Die Demokratielabore führten ihre 12 verschiedenen, eigens entwickelten Workshopformate insgesamt 73 mal in außerschulischen Jugendeinrichtungen deutschlandweit durch und erreichten dabei über 680 Jugendliche und 300 pädagogische Fachkräfte. Auf der Selbstlernplattform finden Interessierte nun zahlreiche Materialien, Ideen und Tools für digitale Jugendprojekte, die zur Gestaltung der Gesellschaft von morgen beitragen. Zudem bleibt jede Menge Raum, die Plattform mit eigenen Ideen und Themen anzureichern.
In den deutschlandweit verteilten edulabs hat sich eine nachhaltige Community von über 150 digital kompetenten Bildungsreformern und -reformerinnen gegründet, die an zeitgemäßen Formaten und Tools arbeiten, die unsere Bildungsprozesse erneuern und frei lizenziert sind. Durch zahlreiche Kommunikationsmaßnahmen und das erste Forum Open Education wurden ihre Positionen und Projekte einer breiten Öffentlichkeit sowie politischen Entscheidungstragenden zugänglich gemacht.
Der Turing-Bus fuhr erstmals durch den in vielerlei Hinsicht vernachlässigten ländlichen Raum, um über 450 Teilnehmende bei Digitalworkshops mit regionalen Hackspaces zusammenzubringen.
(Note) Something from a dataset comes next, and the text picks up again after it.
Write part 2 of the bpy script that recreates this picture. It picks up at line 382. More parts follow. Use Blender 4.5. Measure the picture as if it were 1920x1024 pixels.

Vor allem dank der aktiven Unterstützung von Expert*innen digitaler Disziplinen und Vertreter*innen regionaler Initiativen (Offene Werkstätten, Hackspaces, OK-Labs) entstanden 13 spannende Stationen mit Hands-on-Workshops, Screenings und Diskussionsformaten mit Regionalpolitiker*innen.
Insgesamt haben wir in den Workshops und Veranstaltungen von Jugend hackt, Demokratielabore, Turing-Bus und edulabs 2018 über 1.500 Kinder, Jugendliche, Eltern und Lehrkräfte in der Anwendung digitaler Tools für gesellschaftliche Fragestellungen geschult.